Was musst du an deinem Fahrstil noch ändern?

Ich fahre zu schnell in die Kurven rein, dann belaste ich den Vorderreifen zu stark. Sobald ich in einer Gruppe bin, muss ich früher bremsen, dann denke ich: Mann, das ist ja einfacher.
Ich meine, dass meine Stärke in den Rennen liegt.
Aber bisher habe ich noch keine echten Schreckmomente erlebt. Katar war etwas furchteinflössend, du hast dort d?ie Kurven 2 und 10, das sind zwei Linkskurven, aber die meiste Zeit fährst du auf der rechten Seite. In den zwei Linkskurven musste man also aufpassen.

LCR hat auch den Schweizer Serge bei den Rennen, der dauernd Videoaufzeichnungen an der Strecke macht und den Fahrern dann zeigt, wo sich ihre Linien von den Stars unterscheiden. Auf diese Informationen verzichtest du?

Ja, bei Honda... Wir halten es einfach und machen es nach der alten Methode, «old school». Vielleicht können wir in Zukunft einmal die Videoaufzeichnungen benützen.
Momentan liegt der Fokus auf mir und auf dem, was ich falsch mache. Später können wir einen Blick auf die andern werfen.

Momentan sind die Top-Ten weit weg. Es geht bei den Rennen in erster Linie darum, Punkte zu sammeln?

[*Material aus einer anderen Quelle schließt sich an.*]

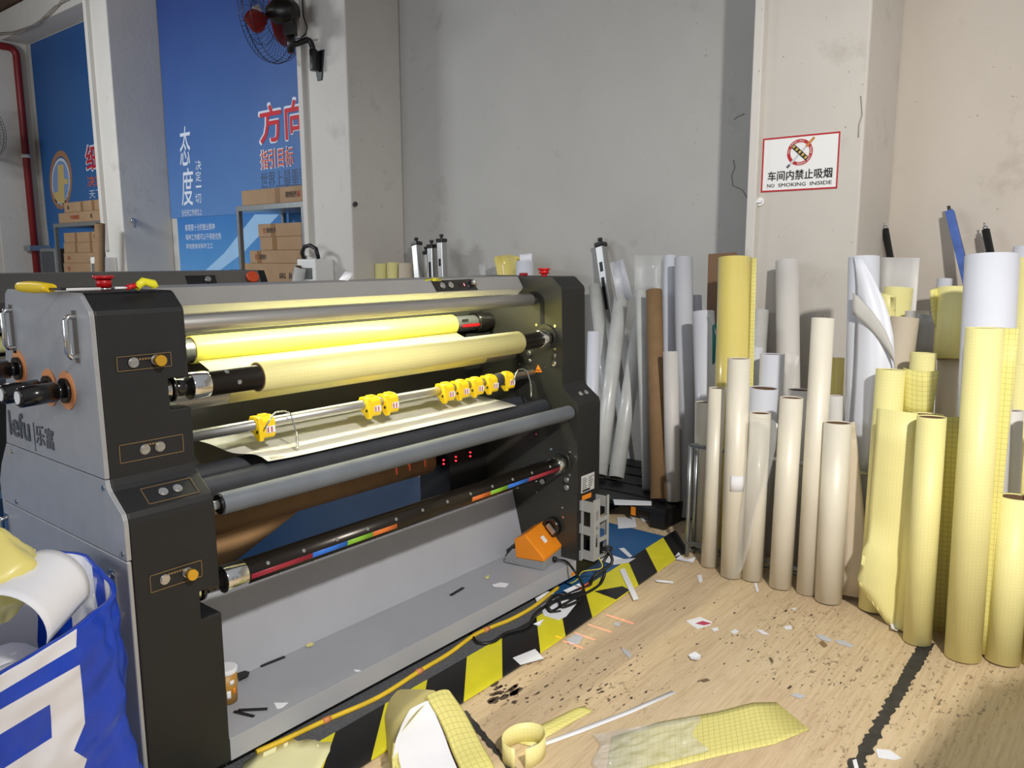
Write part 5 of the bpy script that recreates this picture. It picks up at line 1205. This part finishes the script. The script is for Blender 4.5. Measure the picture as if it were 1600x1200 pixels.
pr((1000, 500), (960, 770), 4.12, 4.64, 23, m_frost, 'frosted roll slanting from lower left towards the top of the kraft tube', group=GF)
pr((972, 452), (947, 660), 4.10, 4.70, 23, m_frost, 'tall frosted roll slanting to the right beside the machine', group=GF)
pr((929, 447), (941, 550), 4.40, 4.85, 19, m_frost, 'frosted roll leaning to the left, next to the black end of the machine', group=GF)
pr((1048, 549), (1051, 770), 3.98, 4.04, 24, m_wfilm2, 'short off white roll standing right of the kraft tube', group=GW)
pr((1048, 400), (1047, 545), 4.26, 4.48, 22, m_wfilm, 'white roll with a clear sleeve, towering behind the kraft tube', group=GW)
broll((1068, 403), (1072, 780), 4.06, 4.32, 28, m_gfilm, 'wide pale grey roll standing right of the off white one', group=GW)
broll((1086, 462), (1087, 500), 4.2, 4.38, 20, m_wfilm, 'white roll showing its brown core, behind the torn white roll', group=GW)
broll((928, 518), (926, 600), 4.0, 4.05, 20, m_wfilm, 'short white roll in the shade beside the end of the machine', group=GW)
b = MB(); g = [[hit(991+46*s, 399+8*(1-abs(2*s-1))*q+66*q, 'x', 4.52+0.025*math.sin(6.3*s)) for s in (0, 0.2, 0.4, 0.6, 0.8, 1)] for q in (0, 0.33, 0.66, 1)]; b.sheet(g, 0.0008); tag(b.build('clear_sleeve', m_clear), 'crinkled clear plastic sleeve left of the towering white roll', 'plastic')
b = MB(); g = [[hit(953+20*s+12*q+4*q*s, 411-6*s+60*q, 'x', 4.6+0.05*math.sin(3.1*s)) for s in (0, 0.33, 0.66, 1)] for q in (0, 0.5, 1)]; b.sheet(g, 0.001); tag(b.build('paper_cone', m_gfilm), 'pale rolled paper right of the aluminium banner case', 'paper')
flat('paper_sheet', [(958, 781), (1018, 784), (1018, 790), (960, 789)], 0.116, 0.004, m_paper, 'long white paper strip on the edge of the pallet', 'paper')
# roll-up banner cases
def banner(top, low, xb, xt, w, label, zb=0.0, mark=None):
    base, tp = axis_plane(top, low, xb, xt, zb); d = (tp-base).normalized(); hw = w/2*depth(tp)/F_PX; s = d.cross(Vector((1, 0, 0))).normalized(); f = d.cross(s)
    t = thing('banner_case', base, label, 'banner case', 'aluminium banner cases against the wall'); b = MB(); L = tp-base
    b.obox(base+L*0.5, s*hw*0.93, f*hw*0.9, L*0.498); b.build('case', m_alu, t, bevel=0.006)
    b = MB(); b.obox(tp+d*0.012, s*hw*1.04, f*hw*1.0, d*0.014); b.build('end_cap', m_blackgloss, t, bevel=0.003)
    b = MB(); b.cyl(tp+d*0.026, tp+d*0.045, 0.010, n=10); b.cyl(tp+d*0.045, tp+d*0.062, 0.018, n=12); b.build('end_screw', m_tape, t)
    if mark:
        for fr, ln in mark: b = MB(); fs = -f if (-f).dot(CAM_LOC-tp) > 0 else f; b.obox(tp-d*fr+fs*(hw*0.9+0.001), s*hw*0.36, fs*0.001, d*ln); b.build('latch', m_blackgloss, t)
banner((651, 383), (655, 434), 4.55, 4.80, 13, 'aluminium banner case, leftmost of the group behind the top beam')
banner((666, 397), (668, 434), 4.80, 4.95, 8, 'short dark edged banner case between two taller ones')
banner((674.5, 387), (676, 434), 4.76, 4.82, 12, 'aluminium banner case, middle one behind the top beam', mark=((0.2, 0.08),))
banner((690, 378), (692, 434), 4.78, 4.84, 12.5, 'aluminium banner case, rightmost and tallest behind the top beam', mark=((0.17, 0.03),))
banner((939, 385), (950, 470), 4.70, 4.98, 15, 'aluminium banner case leaning at the wall beside the frosted rolls', mark=((0.16, 0.035), (0.36, 0.12)))
# short yellow rolls against the wall
broll((596, 412), (596, 436), 4.70, 4.72, 20, m_yel, 'yellow roll, leftmost of three against the wall behind the top beam', group='yellow rolls behind the top beam')
broll((614, 410), (614, 436), 4.72, 4.74, 20, m_yel, 'yellow roll, middle of three against the wall behind the top beam', group='yellow rolls behind the top beam')
broll((634, 411), (634, 436), 4.70, 4.74, 22, m_satin2, 'beige roll, rightmost of three against the wall behind the top beam', group='yellow rolls behind the top beam')
broll((470, 417), (466, 440), 4.20, 4.22, 19, m_frost, 'silver film roll standing left of the breaker box', group='frosted rolls')
b = MB(); g = [[hit(772+40*s+6*q-6*s*q, 402-4*math.sin(3*s)+32*q, 'x', 4.75+0.05*math.sin(5*s)) for s in (0, 0.2, 0.4, 0.6, 0.8, 1)] for q in (0, 0.5, 1)]; g.append([Vector((p.x-0.02, p.y, 0.003)) for p in g[-1]]); b.sheet(g, 0.001); tag(b.build('film_sheet', m_yelgloss), 'yellow sheet standing up behind the right end of the top beam', 'film')
broll((820, 408), (820, 432), 4.50, 4.54, 28, m_wfilm, 'white roll standing behind the red switch of the machine', group=GW, core=0.6)
b = MB(); g = [[hit(812+19*s, 398-2*s+14*q, 'x', 4.62+0.03*math.sin(3*s)) for s in (0, 0.5, 1)] for q in (0, 0.5, 1)]; b.sheet(g, 0.001); tag(b.build('paper_scrap', m_paper), 'white paper poking up behind the white roll at the machine end', 'paper scrap')
b = MB(); g = [[hit(748+9*s+3*q, 413-2*s+24*q, 'x', 4.7+0.04*math.sin(3*s)) for s in (0, 0.33, 0.66, 1)] for q in (0, 0.5, 1)]; g.append([Vector((p.x-0.02, p.y, 0.003)) for p in g[-1]]); b.sheet(g, 0.002); tag(b.build('clear_tube', m_clear), 'small clear plastic tube end above the control panel', 'plastic')
b = MB(); g = [[hit(529+15*s+10*q, 437.5-13*q+1*s, 'y', 2.40+0.03*q) for s in (0, 0.5, 1)] for q in (0, 0.5, 1)]; b.sheet(g, 0.001); tag(b.build('leaflet', m_paper), 'white leaflet lying on the top beam right of the breaker box', 'paper')
# far left kraft tube
broll((156, 349), (156, 425), 4.17, 4.18, 15, m_kraft, 'brown kraft tube standing before the far left shelf', name='kraft_tube', cat='paper tube')
# ------------------------------------------------------------------ rack
RK = thing('roll_rack', (3.55, 1.1, 0), 'galvanised tube rack behind the champagne rolls', 'rack')
def rt(name, *pts, r=0.011): b = MB(); b.tube(pts, r, 12); return b.build(name, m_steel, RK)
zt_ = hit(1077, 694, 'x', 3.55).z; ya = 1.742
rt('upright', (3.53, ya, 0.004), (3.53, ya, zt_)); rt('upright', (3.60, ya, 0.004), (3.60, ya, zt_-0.01)); rt('upright', (3.53, 0.87, 0.004), (3.53, 0.87, zt_)); rt('upright', (3.60, 0.87, 0.004), (3.60, 0.87, zt_-0.01))
rt('rail', (3.53, ya, zt_), (3.53, 0.87, zt_)); rt('rail', (3.53, ya, 0.075), (3.53, 0.87, 0.075)); rt('rail', (3.60, ya, 0.02), (3.60, 0.87, 0.02), r=0.008)
rt('cross_tube', (3.53, ya, zt_), (3.60, ya, zt_-0.01), r=0.009); rt('cross_tube', (3.53, ya, 0.03), (3.60, ya, 0.03), r=0.009)
# ------------------------------------------------------------------ refuse bag
def proj(p):
    d = Vector(p)-CAM_LOC; z = d.dot(_fw); return 800+F_PX*d.dot(_r2)/z, 600-F_PX*d.dot(_u2)/z
def inpoly(x, y, P_):
    c = False; n = len(P_)
    for i in range(n):
        x0, y0 = P_[i]; x1, y1 = P_[i-1]
        if (y0 > y) != (y1 > y) and x < (x1-x0)*(y-y0)/(y1-y0)+x0: c = not c
    return c
RIM = [(0.05, 1.46), (0.30, 1.575), (0.48, 1.668), (0.70, 1.788), (0.775, 1.86), (0.825, 2.02), (0.80, 2.16), (0.66, 2.30), (0.35, 2.38), (0.05, 2.34), (-0.12, 2.1), (-0.12, 1.70), (-0.08, 1.52)]
MIDP = [(0.05, 1.44), (0.30, 1.545), (0.50, 1.64), (0.715, 1.765), (0.80, 1.85), (0.842, 2.02), (0.81, 2.17), (0.66, 2.32), (0.35, 2.40), (0.05, 2.36), (-0.15, 2.1), (-0.15, 1.68), (-0.10, 1.50)]
BOT = [(0.05, 1.40), (0.32, 1.49), (0.56, 1.575), (0.78, 1.67), (0.845, 1.78), (0.855, 1.98), (0.82, 2.16), (0.66, 2.30), (0.35, 2.38), (0.05, 2.34), (-0.15, 2.1), (-0.16, 1.66), (-0.10, 1.46)]
def closed(P_, t):
    n = len(P_); i = int(t*n) % n; f = t*n-int(t*n); q = [Vector((P_[(i+k-1) % n][0], P_[(i+k-1) % n][1], 0)) for k in range(4)]
    p0, p1, p2, p3 = q; return 0.5*((2*p1)+(p2-p0)*f+(2*p0-5*p1+4*p2-p3)*f*f+(3*p1-p0-3*p2+p3)*f**3)
def bagpt(t, h):
    top, midp, bot = closed(RIM, t), closed(MIDP, t), closed(BOT, t)
    if h > 0.45: p = midp.lerp(top, (h-0.45)/0.55)
    else: s = h/0.45; s = s*s*(3-2*s); p = bot.lerp(midp, s)
    cx = Vector((0.36, 1.93, 0)); out = (p-cx).normalized()
    w = 0.010*math.sin(t*60+h*9)*(1-h)+0.018*(noise.noise(Vector((t*14, h*5, 1.3))))+0.009*noise.noise(Vector((t*40, h*14, 4)))
    fold = -0.022*math.exp(-((h-0.40+0.25*math.sin(t*9))/0.045)**2); p = p+out*(w+fold*(1 if 0.15 < t < 0.55 else 0))
    p.x = min(p.x, 0.862); rimz = 0.735-0.03*math.sin(t*7)+0.02*noise.noise(Vector((t*9, 0, 0)))
    p.z = 0.004+h*rimz; return p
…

Ja, mein Ziel ist es, in der ersten Saison Rennen zu beenden und Punkte zu scoren. Das ist ein vernünftiges Ziel, denke ich.

Du bist vorläufig im Qualifying 1 und hast dort unter 15 Teilnehmern wenig Chancen, unter die ersten zwei zu kommen und dadurch ins Q2 aufzusteigen. Verwendest du das Quali vorläufig als zusätzliches Training?

Für mich ist das Qualifying in der MotoGP ein komplett neues Konzept. In diesen 15 Minuten musst du den weichen Hinterreifen wirklich perfekt ausquetschen. Das sollte der Vorteil von den Open-Class-Bikes sein. In Katar ist das nicht ideal gelungen. Du musst in 15 Minuten sehr rasch eine gute Zeit hinlegen, auf der 5,3 km langen Katar-Piste war das nicht einfach. In Texas wird es auch nicht leichter.